I have a physical file with (among others) fields OZLIB and OZOBJ.  These are the library name and object name, and both are defined as 10A.  Declaring a cursor like this: SELECT OBJLIB, OBJNAME from TABLE(OBJECT_STATISTICS('MYLIB', 'ALL')) works wonderfully as long as I do FETCH NEXT FROM C INTO :OZLIB, :OZOBJ.  But as soon as I stick those two fields (OZLIB amd OZOBJ) into a data structure, I get the dreaded "unusable" message telling me that a subfield doesn't match.

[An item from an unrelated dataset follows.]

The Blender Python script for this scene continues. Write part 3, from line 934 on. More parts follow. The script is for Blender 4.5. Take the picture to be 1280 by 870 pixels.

Well, after a whole lot of hair-pulling, I figured it out.  The fields in OBJECT_STATISTICS are defined as VARCHAR, and while embedded SQL will convert VARCHAR to fixed-length if you specify individual fields (albeit with a warning at runtime about potentially poor performance), it won't do so on a data structure.  The matching rules are much stricter, probably because it assembles the data from SQL and then moves it as a single block of memory into the data structure (although I'm guessing there).

Anyway, since I don't plan to standardize on VARCHAR fields in my databse, my workaround is to do all the fields individually.  When I have time I'll try defining the fields with the same name but with VARCHAR in a qualified DS and then try an EVAL-CORR.